Latest Public Sector News

06.05.11

Disastrous night for Lib Dems in council elections

The Liberal Democrats appear to have slumped to their worst local election performance since their merger in the 1980s, losing a slew of northern English councils and hundreds of councillors to Labour.

They also performed badly in Scotland, where the SNP was the main beneficiary, seeming on course this morning to take majority control at Holyrood for the first time as Labour lost many of its heartland seats.

The Conservatives’ share of the vote held up across the country, although their leader in Wales failed to gain a seat, while Labour made huge gains in English council elections and in the Welsh Assembly.

Nick Clegg is seen as the main loser of the night, especially if, as widely predicted, the AV referendum is also lost when counting begins this afternoon. His party lost control of councils including Sheffield, Hull, Bristol, and Stockport, though saw some better results in the south, even gaining seats in Eastleigh and Bath & North East Somerset, and gaining a single seat in Poole to rob the Conservatives of overall control.

Clegg said today: “Clearly what happened last night – especially in those parts of the country, Scotland, Wales, the great cities of the north, where there are real anxieties about the deficit reduction plans we are having to put in place…we are clearly getting the brunt of the blame.

“To the many families in those parts of the country especially there are some very strong memories of what life was like under Thatcherism of the 1980s and that's what they fear they are returning to. We need to get up, dust ourselves down and move on.”

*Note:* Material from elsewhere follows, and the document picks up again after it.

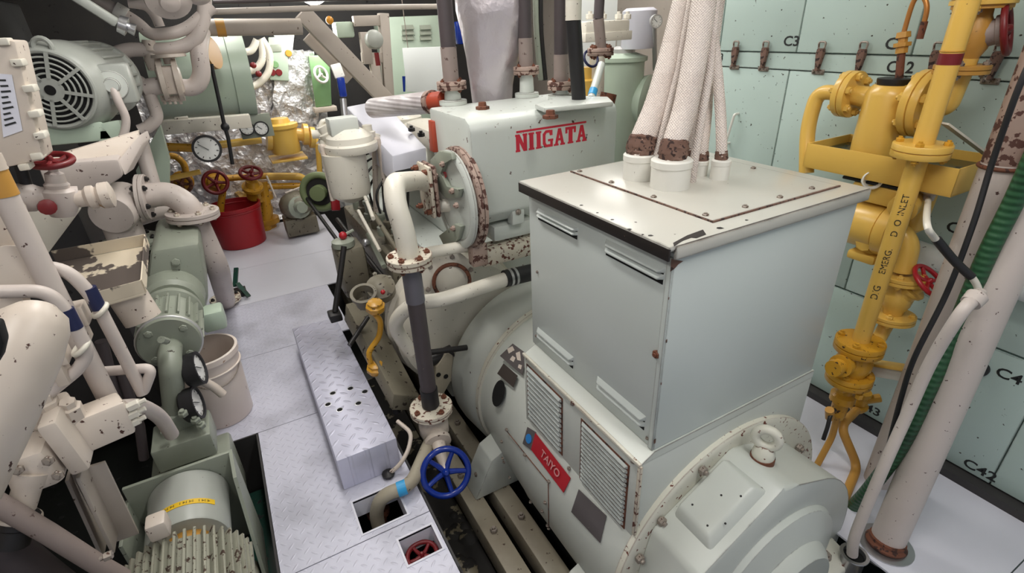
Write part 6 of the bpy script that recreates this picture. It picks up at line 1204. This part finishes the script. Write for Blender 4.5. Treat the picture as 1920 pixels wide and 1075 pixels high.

With just under half of English council seats declared, Labour had gained 12 councils and 339 councillors, the Conservatives were up one council and 37 councillors, while the Lib Dems had lost four councils and 295 councillors.

In the Scottish elections, the SNP had 49 seats to Labour’s 23, the Conservatives’ seven and the Lib Dems’ two, with 12 constituencies and four regions still to declare.

In Wales, Labour had 25 seats, the Conservatives had eight, Plaid Cymru seven, and the Lib Dems three, with nine constituencies and two regions yet to declare.